Website: www.supergen-bioenergy.net

Objectives

The overall aims of the project are:

• To undertake leading edge R&D initiatives in the bioenergy chain, from biomass production through conversion to utilisation with a particular focus on interfaces and optimisation of existing schemes and new concepts
• To build closer and more selective bridges between the emerging bioenergy industrial sector and the wide-ranging academic research so that rapid implementation and commercial exploitation can take place
• To provide a well-qualified pool of high-quality expertise to service the bioenergy sector
• To establish a forum to provide industry and academia with an opportunity to learn about new developments in bioenergy nationally and internationally.

The SuperGen project publishes a periodic newsletter known as British Bio-energy News. To subscribe please visit the SUPERGEN website.

Structure

The project foccuses on the interaction between three key themes of a bioenergy system (biomass production, thermal conversion and utilisation of the resultant biofuels) and between each of these areas and the environment in its broadest sense. The work programme is divided into the following six work packages (with the WP leader shown in brackets):

WP1 Process techno-economic and environmental analysis (University of Ulster)

• Technically analyse complete bioenergy process options
• Integrate components from other WPs, to optimise routes, and highlight areas to maximise performance and economics
• Assess economic performance
• Assess life cycle performance
• Examine socio-economic factors, including social acceptability, land-use, landscape, transport, processing, emissions
• Carry out multi-criteria evaluation at technical, economic, environmental and social consequences of an agreed set of options (Case Studies) with stakeholder involvement.

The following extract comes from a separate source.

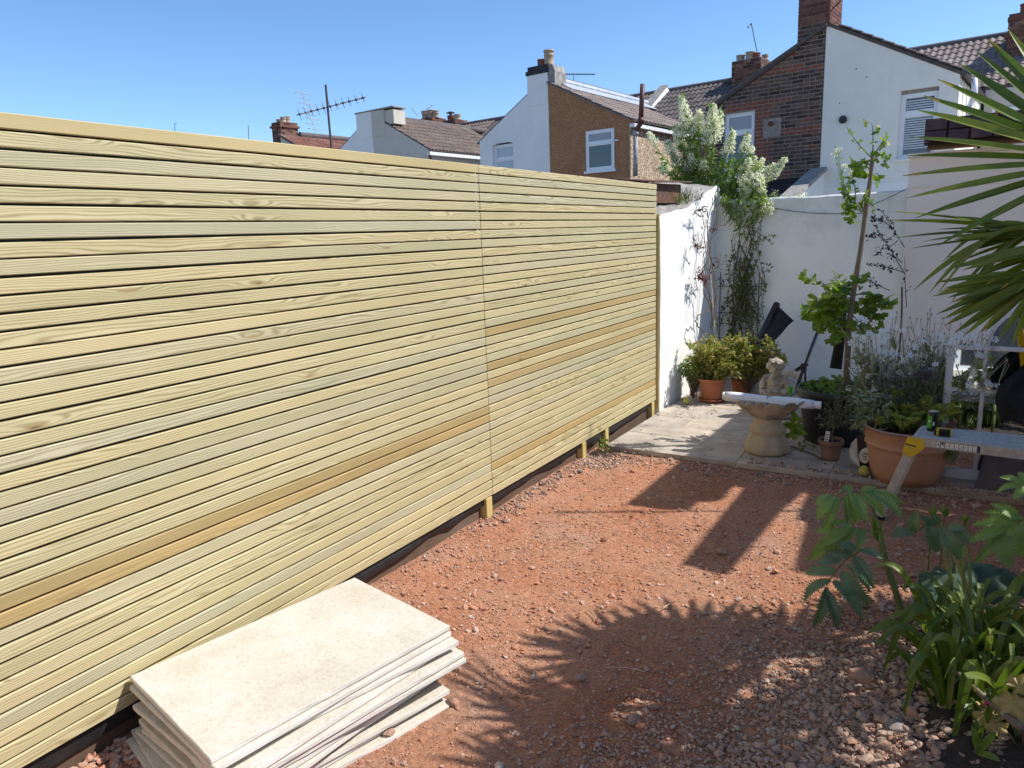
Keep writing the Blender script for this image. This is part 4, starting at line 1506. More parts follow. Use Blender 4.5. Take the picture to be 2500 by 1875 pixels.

WP2 Fuel specification and matching to conversion processes (University of Leeds)

• Relate agronomic practices to biomass composition and characteristics
• Evaluate the fate of alkali metaIs in combustion, gasification and pyrolysis,
• Study effect of low lignin biomass on pyrolysis liquid composition and characteristics,
• Establish relationship between biomass quality technology and product characteristics
• Calculate carbon balances for biomass
• Produce crops at large scale for testing
• Behaviour of metals in combustion and co-firing
• Develop screening methods for genotypes
• Evaluate grasses for ethanol and hydrogen (H₂ consortium).

WP3 Thermal reactor modelling (University of Sheffield)

• Integrate CFD with particle modelling codes and reaction kinetics
• Develop reaction pathways and mechanisms for each feed material and each conversion route, particularly relating to tar cracking and secondary reactions in all conversion processes
• Derive co-firing and co-processing performance models
• Predict deposit formation related to feed characteristics and reactor configuration
• Study metals release during combustion.
• Derive improved process models of packed and fluid bed reactors and reaction systems

WP4 Minimisation of engineering risk (Cranfield University)

• Perform combustion trials on new feed materials with co-firing, blending and additives to control fouling
• Critical review of the current status of gas cleaning technologies and specifications for fuels
• Combustion, gasification and pyrolysis triaIs on new feed materials and blends with coal
• Evaluate fouling potential
• Derive RAMO models for combustion and gasification heat exchangers
• Overall systems issues - efficiency and RAMO
• Evaluate novel gas cleaning for gasification cycles
• Derive monitoring and control systems for fast pyrolysis.

WP5 Co-firing and co-processing biomass and biofuels (Aston University)

• Evaluate co-firing and co-processing of biomass and coal and study fate of alkali metals
• Improve pyrolysis liquid quality by feed selection and process improvement
• Develop and validate sub-models for the co-firing of coal -biomass blends and biomass-biomass blends
• Derive performance models of fossil fuel combustion with supplementary bio-oil or producer gas
• Derive models for techno-economics, life cycle and social criteria analysis of co-firing and co-processing
• Evaluate co-firing bio-oil in a coal fired boiler
• Evaluate co-firing producer gas in a coal fired boiler.

WP6 Biomass and bioenergy network (Aston University)

• Establish a Network - British Biomass and Bioenergy Forum
• Develop links with other researchers, companies, and organisations nationally and internationally
• Organise open meetings, workshops and seminars for interaction and dissemination
• Develop a data base of active researchers and companies
• Publish a newsletter and website,
• Promote the consortium
• Provide support and advice to policy and decision makers.